Comment by sobiolite
I've noticed the same when looking at old Georgian and Victorian maps of London. You get these surprisingly sharp edges between urban and rural. You often have streets lined with quite grand buildings and nothing but fields behind them. It's quite strange when you're used to modern cities that gradually peter out into suburbs.
My guess is it's because at this point the population of cities was growing quickly, but the large scale migration of farm laborers into them hadn't begun in earnest yet. So most of the housing being built at the edges was intended for the expanding merchant classes, who wanted something a bit more impressive, and who also had live in servants. The Georgian terraces of London are typically three or four storeys, with the top storey being rooms with low-ceilings where the servants lived.

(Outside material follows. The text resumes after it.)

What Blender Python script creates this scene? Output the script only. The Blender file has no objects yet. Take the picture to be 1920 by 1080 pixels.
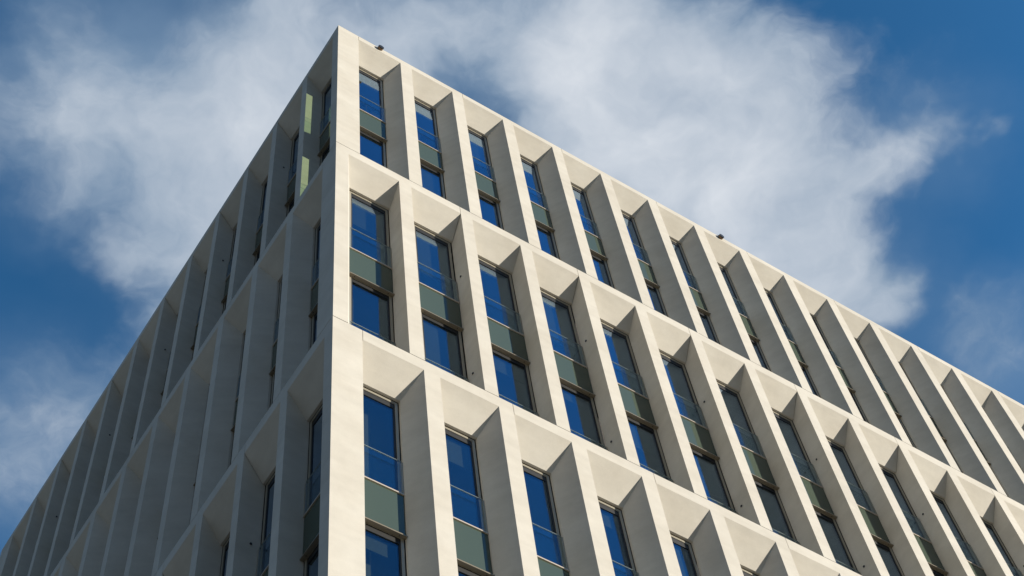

It probably has more to do with different administrative areas. Cities used to have different rights. Cities could just not simply expand to external land. The reason was quite simple: the land belonged to someone else. Meanwhile, the city was independent, even if it was the capital of a kingdom (such as Paris, for example).
In Vienna, for example, the city ended behind the belt. As a citizen, you could travel back and forth between the surrounding area and the city, but different laws applied (taxes, marriage, property).
The Viennese enjoyed traveling to the surrounding countryside for leisure (winegrowers had to pay significantly less tax for serving their own products than innkeepers in the city), but the citizens did not want to live there, or there were strict regulations on moving in.